In marked contrast to the Greeks, the rabbis upheld the idea of multiple truths that can be drawn upon selectively depending on the context. In tractate Niddah, for example, a woman comes to Rabbi Akiva with a blood stain of unknown origin, and R. Akiva shows an almost astonishing willingness — as reflected in the stunned reactions of his disciples — to ignore the most reasonable or likely explanation for the stain — menstruation — in favor of one that makes it possible for the woman to have relations with her husband. The value of marital intimacy is seen as taking precedence over empirical truth. And in Eruvin 12b, a source mentioned above, a heavenly voice declares that while the views of Beit Hillel and the views of Beit Shammai are both “the words of the living God,” the ruling goes according to Beit Hillel because “they were kindly and modest, they studied their own rulings as well as those of Beit Shammai, and were even so [humble] as to mention the actions of Beit Shammai before theirs.” Goodness proves more important in the case than being right. It is that commitment to goodness, Hayes argued, that guards the pluralism of biblical tradition from the dangers of relativism and mere spin.

As the organizers of the conference, however, we knew it would be important to address truth and pluralism not just from the point of view of classical Jewish text and academic discourse, but also from the vantage point of lived experience. For example, the session on Sefat Emet, “Fake News: Past, Present, and Future,” brought together Middle East expert David Makovsky of the Washington Institute for Near East Policy and Dahlia Lithwick, a journalist who covers the Supreme Court for Slate as well as MSNBC.

From Lithwick we learned several facts about our “fake news” moment, including the increasing likelihood, due to technological innovation, that in the very near future it will be virtually impossible to distinguish between real and fake video, making it harder for anyone to debunk lies and propaganda when they are unleashed in the media. The Middle East does not often furnish cause for optimism, but Makovsky drew our attention to the truths about the Middle East that often don’t make the news, like the cooperation between Israeli and Palestinian security services and the Israelis and the Jordanians, even when the Israeli embassy was closed earlier this year in Amman. “Israel is the mistress of the Middle East,” Makovsky quipped, referring to the status of Israel among the Gulf states. “Everyone wants to be with us but not in public.”

And speaking of humor: what would a Jewish event be without true comic relief? I moderated a discussion with Asaf Beiser and Natalie Marcus, the co-creators of the award-winning Israeli comedy/satire show, “Hayehudim Ba’im,” which mines the textual and cultural history of the Jewish people since biblical times for laughs — as well as hard-hitting truths about issues of religious and contemporary political significance. Together we watched and discussed several skits including one on the absence in the Decalogue of a prohibition against rape, which speaks to our #MeToo moment, satirically targeting the enduring problems of sexual harassment and abuse.

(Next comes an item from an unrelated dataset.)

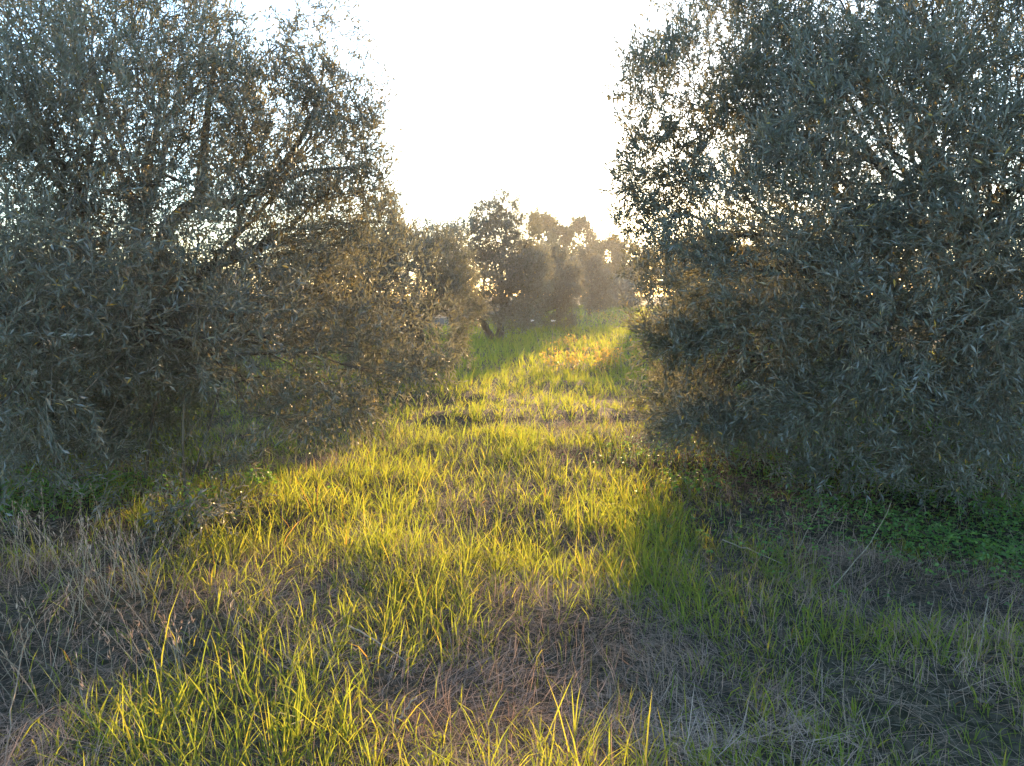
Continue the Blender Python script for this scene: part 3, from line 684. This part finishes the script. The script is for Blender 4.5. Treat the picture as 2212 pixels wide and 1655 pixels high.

For Beiser and Marcus, no strangers to controversy and criticism in their native Israel, being able to study and laugh with people deeply connected to Judaism and to pluralism too felt “like coming home,” they said. To be sure, the question of how our pluralism talk can practically impact a deeply polarized Jewish community both in Israel and in the diaspora, remained open and vexed. Clearly our work is not done. For my colleague Josh Garroway and me, the editing of a book based on the proceedings of the symposium awaits. In all truth, though, it felt like a good way to start.

Wendy Zierler is Sigmund Falk Professor of Modern Jewish Literature and Feminist Studies at HUC-JIR, New York, and author most recently of “Movies and Midrash: Popular Film and Jewish Religious Conversation,” finalist for a National Jewish Book Award (2017).